Friday, December 9, 2011

Cordelia's reflection

Art and drawing have always been a big part of my life. Like all little kids, I loved to draw. But what set me apart from all the other kids was that they grew up and stopped. I did not. And since then, drawing has just become more and more prevalent in my life. I remember during my senior year of high school, I spent so much time drawing, my mother asked if I couldn’t just stop for the year to focus on studying. I could not. Drawing is a part of me.
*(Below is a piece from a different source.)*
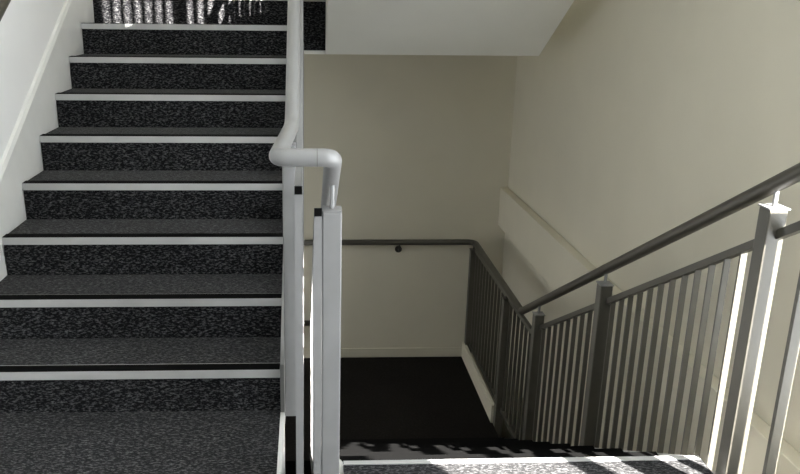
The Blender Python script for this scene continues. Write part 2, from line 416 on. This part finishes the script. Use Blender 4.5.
# ascending side
for y0, y1, zb in ((0.262, 0.292, 0.0), (1.45, 1.51, None), (2.62, 2.68, None)):
    c = (y0 + y1) / 2
    zb_ = zb if zb is not None else SL * c - 0.30
    post(ib, 0.018, 0.064, y0, y1, zb_, ha(c) - 0.078, ha(c) - 0.015, M['rail'], M['rail'], 0.0)
pa0, pa1 = 0.066, 0.088
bend = [(-0.20, 0.992), (YA, 0.992), (UPY, 0.992 + SL * (UPY - YA))]
botA = [(-0.20, -0.16), (0.20, -0.16), (UPY, -0.16 + SL * (UPY - 0.20))]
sloped(ib, 'top_rail', pa0, pa1, bend, 0.026, M['rail']); sloped(ib, 'bottom_rail', pa0, pa1, botA, 0.026, M['rail'])
bx('end_plug', (pa0, pa1, -0.203, -0.2, 0.967, 0.991), M['black'], ib)['label'] = 'black plug in the rail end'
bx('end_stile', (pa0, pa1, -0.2, -0.19, -0.185, 0.966), M['rail'], ib)
n = int((UPY + 0.1) / PITCH)
for i in range(n):
    y = -0.10 + i * PITCH
    bx('baluster', (pa0 + 0.002, pa1 - 0.002, y - 0.005, y + 0.005, interp(botA, y) - 0.001, interp(bend, y) - 0.025), M['rail'], ib)
# descending side
for y0, y1 in ((-0.20, -0.14), (1.08, 1.14), (2.05, 2.11)):
    c = (y0 + y1) / 2
    post(ib, 0.146, 0.203, y0, y1, -SL * c - 0.42, hb(c) - 0.100, hb(c) - 0.015, M['rail'], M['rail'], 0.0)
pb0, pb1 = 0.122, 0.1445
tb = [(-0.21, 0.93), (YBEND, 0.93 - SL * (YBEND + 0.21))]
bb_ = [(-0.21, -0.16), (0.05, -0.16), (YBEND, -0.16 - SL * (YBEND - 0.05))]
sloped(ib, 'top_rail', pb0, pb1, tb, 0.026, M['rail']); sloped(ib, 'bottom_rail', pb0, pb1, bb_, 0.026, M['rail'])
bx('end_plug', (pb0, pb1, -0.213, -0.21, 0.905, 0.929), M['black'], ib)['label'] = 'black plug in the rail end'
bx('end_stile', (pb0, pb1, -0.21, -0.20, -0.185, 0.904), M['rail'], ib)
n = int((YBEND + 0.1) / PITCH)
for i in range(n):
    y = -0.11 + i * PITCH
    bx('baluster', (pb0 + 0.002, pb1 - 0.002, y - 0.005, y + 0.005, interp(bb_, y) - 0.001, interp(tb, y) - 0.025), M['rail'], ib)

# --- handrail on the left wall, its underside cuts the top left corner
lh = empty('handrail', (0, 0, 0))
tag(lh, 'dark wall handrail above the left skirting, top left corner', 'handrail')
xl = XL + 0.075
hl = lambda y: 0.88 + SL * y
bm = bmesh.new(); tube(bm, fillet([(xl, 0.0, hl(0.18)), (xl, 0.18, hl(0.18)), (xl, UPY, hl(UPY)), (xl, UPY + 0.3, hl(UPY))], 0.05), HR, 20)
new('rail', bm, M['taupe'], lh, smooth=True)
for y in (0.5, 1.9):
    bm = bmesh.new(); z = hl(y)
    tube(bm, fillet([(xl, y, z - 0.02), (xl, y, z - 0.07), (XL, y, z - 0.07)], 0.02), 0.0065, 12)
    tube(bm, [(XL, y, z - 0.07), (XL + 0.008, y, z - 0.07)], 0.027, 20)
    new('wall_bracket', bm, M['darkmetal'], lh)
# --- short lower rail glimpsed through the slot between the posts
lr = empty('handrail', (0, 0, 0))
tag(lr, 'dark lower handrail glimpsed through the slot between the posts', 'handrail')
bm = bmesh.new(); tube(bm, [(-1.1, YB - 0.075, -1.17), (0.17, YB - 0.075, -1.17)], HR, 16); new('rail', bm, M['taupe'], lr, smooth=True)
for x in (-0.8, 0.0):
    bm = bmesh.new(); tube(bm, fillet([(x, YB - 0.075, -1.19), (x, YB - 0.075, -1.235), (x, YB, -1.235)], 0.02), 0.0065, 10)
    new('wall_bracket', bm, M['darkmetal'], lr)

# --- balustrade of the flight above, out of frame; its bars cut the sun into stripes on the top riser
ub = empty('balustrade', (0, 0, 0))
tag(ub, 'pale balustrade on the well side of the flight above', 'balustrade')
nu = lambda y: UPZ + RISE + SL * (UPY - 0.65 * RUN - y)
yu0, yu1 = 0.3, 2.50
sloped(ub, 'top_rail', 0.180, 0.200, [(yu0, nu(yu0) + 0.82), (yu1, nu(yu1) + 0.82)], 0.026, M['rail'])
sloped(ub, 'bottom_rail', 0.180, 0.200, [(yu0, nu(yu0) - 0.04), (yu1, nu(yu1) - 0.04)], 0.026, M['rail'])
bm = bmesh.new(); tube(bm, [(0.19, yu0, nu(yu0) + 0.95), (0.19, yu1, nu(yu1) + 0.95)], HR, 16); new('handrail', bm, M['rail'], ub, smooth=True)
for i in range(22):
    y = yu0 + 0.06 + i * PITCH
    bx('baluster', (0.181, 0.199, y - 0.012, y + 0.012, nu(y) - 0.06, nu(y) + 0.80), M['rail'], ub)
for y in (0.33, 1.4, 2.47):
    bx('post', (0.165, 0.215, y - 0.025, y + 0.025, nu(y) - 0.16, nu(y) + 0.94), M['rail'], ub, 0.003)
On that note, I have always enjoyed producing art. I do it for fun and I love looking at art, admiring it, and critiquing it. However, drawing classes have never been my forte. I have often compared it to coconut juice. I enjoy coconut (like I enjoy drawing) so I keep on trying the drinks (as I do classes). It always ends in me making a face, hating it, and wondering why I never learn. I do understand that before I have the right to do just anything with my art, I will need a strong fine arts base. But this goes against what I enjoy, and art, for me, is only a part of me because it comes naturally. Once it does not come naturally, it is no longer a part of me.
After taking this class, I do feel like I have technically improved. I have never before tackled buildings or flora, both of which have been the subject of at least two of my pieces this semester. Unfortunately, I feel like due to this class, or all art classes in general, I am drained of all energy that I might have used to produce my own original art--art that means something to me. In an ironic way, taking art classes actually inhibits my art-making. Even if the doodles and cartoons that I produce aren’t as quality or frame-worthy as anything I could produce in a studio setting, they better reflect who I am as a person, and I would rather that than ruin my love for drawing by doing something I don’t enjoy. That isn’t to say I had an entirely terrible experience this semester--I am rather proud of some of the pieces I made during this period--it’s just an experience I will not likely repeat in the future. Maybe this time I will learn and continue to do what I have always done: keep art as a part of me.